Friday, March 11, 2011

The Not-So-Secret Alpha Weapon

As the equity markets around the world turned higher in Q1 2009, and were followed by the economy soon after, many investment managers began to lag the broad averages/benchmarks as a result of being defensive. (Can you blame them?) Figuring out how to play catch up was the question, and many investors turned to emerging markets as the secret weapon. And why not? The story sounded good. Most avoided the domestic financial crush simply by not having a banking system that could support leveraged “ponzi paper” that the US and Europe were good at creating. They didn’t have the same issue we had with deficits and housing. They did not avoid the global slowdown 100%, however, their growth potential as a whole looked outstanding as the world rebounded, and they were going to lead us out of the recession.

Emerging markets were going to be the next big thing in the investment world and the upside opportunity appeared limitless. The beta of these markets is historically higher than the developed markets, and as momentum turned it seemed like the perfect trade, creating an allocation opportunity to add portfolio alpha. Emerging markets’ correlation to US stocks grew, but who cares about diversification when everything is going up, right? ETFs became the vehicle of choice for investing in emerging markets and the growth in these products swelled, ultimately breaking into the top tier by fund assets, alongside the SPDR S&P 500 ETF Trust (SPY) and the SPDR Gold Trust (GLD).
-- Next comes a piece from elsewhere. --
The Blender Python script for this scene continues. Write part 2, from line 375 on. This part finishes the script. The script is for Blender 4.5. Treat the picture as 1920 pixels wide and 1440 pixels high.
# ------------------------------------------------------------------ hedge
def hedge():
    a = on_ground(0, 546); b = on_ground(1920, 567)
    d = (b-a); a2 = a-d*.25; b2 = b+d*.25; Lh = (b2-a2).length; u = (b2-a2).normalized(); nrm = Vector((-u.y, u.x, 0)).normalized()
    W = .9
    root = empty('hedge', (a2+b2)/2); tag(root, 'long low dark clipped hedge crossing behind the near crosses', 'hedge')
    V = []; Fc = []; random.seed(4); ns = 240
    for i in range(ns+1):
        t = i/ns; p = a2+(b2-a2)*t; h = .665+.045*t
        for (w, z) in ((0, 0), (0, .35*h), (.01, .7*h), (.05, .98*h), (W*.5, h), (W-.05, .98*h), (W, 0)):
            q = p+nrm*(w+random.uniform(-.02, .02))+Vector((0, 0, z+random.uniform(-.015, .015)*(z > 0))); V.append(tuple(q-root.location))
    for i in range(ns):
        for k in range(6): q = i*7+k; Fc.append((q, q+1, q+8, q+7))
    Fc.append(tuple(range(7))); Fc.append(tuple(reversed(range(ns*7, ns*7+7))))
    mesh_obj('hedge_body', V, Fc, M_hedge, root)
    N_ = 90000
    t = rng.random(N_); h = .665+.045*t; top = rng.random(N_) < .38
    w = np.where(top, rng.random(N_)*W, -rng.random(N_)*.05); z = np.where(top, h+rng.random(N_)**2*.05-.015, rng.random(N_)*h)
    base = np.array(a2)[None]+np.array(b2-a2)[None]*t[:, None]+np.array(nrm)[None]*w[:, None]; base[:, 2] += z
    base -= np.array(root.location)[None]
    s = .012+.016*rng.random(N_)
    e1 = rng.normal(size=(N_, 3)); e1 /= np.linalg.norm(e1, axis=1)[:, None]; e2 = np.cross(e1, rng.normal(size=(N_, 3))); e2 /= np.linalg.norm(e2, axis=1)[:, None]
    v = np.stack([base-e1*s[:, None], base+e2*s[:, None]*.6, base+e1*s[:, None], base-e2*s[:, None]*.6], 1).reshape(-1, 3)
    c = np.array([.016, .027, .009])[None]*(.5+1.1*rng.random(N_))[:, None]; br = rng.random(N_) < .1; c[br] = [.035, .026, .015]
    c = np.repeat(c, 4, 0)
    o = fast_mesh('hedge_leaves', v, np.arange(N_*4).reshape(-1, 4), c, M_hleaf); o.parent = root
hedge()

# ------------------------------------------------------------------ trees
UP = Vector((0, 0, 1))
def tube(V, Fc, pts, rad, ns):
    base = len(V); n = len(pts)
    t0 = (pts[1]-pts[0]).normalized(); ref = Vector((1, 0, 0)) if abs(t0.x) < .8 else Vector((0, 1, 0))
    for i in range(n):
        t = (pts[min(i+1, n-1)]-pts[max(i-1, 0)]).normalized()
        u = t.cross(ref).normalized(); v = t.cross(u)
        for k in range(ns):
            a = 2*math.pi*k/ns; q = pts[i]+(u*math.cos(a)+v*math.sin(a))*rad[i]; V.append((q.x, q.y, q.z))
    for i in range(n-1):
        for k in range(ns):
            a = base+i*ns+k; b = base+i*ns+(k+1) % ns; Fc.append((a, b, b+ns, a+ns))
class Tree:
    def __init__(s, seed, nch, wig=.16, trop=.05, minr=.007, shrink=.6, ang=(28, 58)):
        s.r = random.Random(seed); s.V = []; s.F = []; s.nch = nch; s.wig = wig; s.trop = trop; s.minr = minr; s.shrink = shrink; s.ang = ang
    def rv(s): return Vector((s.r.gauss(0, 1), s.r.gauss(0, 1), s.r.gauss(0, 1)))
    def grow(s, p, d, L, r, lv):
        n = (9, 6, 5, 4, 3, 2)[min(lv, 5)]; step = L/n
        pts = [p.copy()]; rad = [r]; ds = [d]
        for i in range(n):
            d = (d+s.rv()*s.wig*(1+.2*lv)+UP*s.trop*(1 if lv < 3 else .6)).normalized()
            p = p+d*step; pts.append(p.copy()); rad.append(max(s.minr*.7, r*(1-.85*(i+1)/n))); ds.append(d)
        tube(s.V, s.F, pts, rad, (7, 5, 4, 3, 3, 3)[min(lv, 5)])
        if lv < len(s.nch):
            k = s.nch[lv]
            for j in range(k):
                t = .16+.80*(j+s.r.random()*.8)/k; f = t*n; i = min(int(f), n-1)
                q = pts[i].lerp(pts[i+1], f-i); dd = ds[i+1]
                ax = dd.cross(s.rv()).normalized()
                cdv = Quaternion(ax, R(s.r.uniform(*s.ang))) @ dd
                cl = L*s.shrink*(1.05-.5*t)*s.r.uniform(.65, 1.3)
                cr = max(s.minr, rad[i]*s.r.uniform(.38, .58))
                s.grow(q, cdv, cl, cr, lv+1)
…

As 2010 was a grind up to new recovery highs was complete the tortoise (developed market equities) strolled passed the performance finish line ahead of the hare (emerging markets). But from the recovery lows the previous two years we still saw a large disparity in returns between these two brtheren. To be sure, the total return of the iShares MSCI Emerging Market Index (EEM) from the beginning of March 2009 through the end of 2010 was 131.5%. This compared to a 77.47% return for SPY and a similar 77.59% return for the iShares MSCI Developed Markets ETF (EFA) over the same period. As we enter 2011 and assets continue to balloon, fundamentals are no longer supporting such an large allocation to emerging markets versus developed markets as the recovery matures. The commodity story, which helped bolster resource-producing economies and their currencies, has become long in the tooth and political issues are causing excess volatility. Fundamentals do matter as do valuations. As the slow and steady improvement in the US economy hits stride, the surer bet right now is the tortoise. Year-to-date through 2/9/10 has said it all. EEM is down 4.47% compared to a 5.18% gain in SPY. As we review the fundamentals that drive US stocks, even after the lost decade, they are positively sloped and respond in kind to growing and improving economic fundamentals. This is not always the case (yet) for emerging economies. It has yet to be proven conclusively that these equity markets reflect their economies for any continued period. In fact, I am not even sure emerging market equities are positively sloped. They present great runs followed by almost equal declines. So as the train gets crowded and is about to leave the station, smart money is (or should be) rotating out of emerging equities and into more developed markets and larger capitalization stocks. There will be a place and time to re-enter emerging markets for the “beta trade”, but that may be a few quarters and maybe up to few dozen percentage points from here.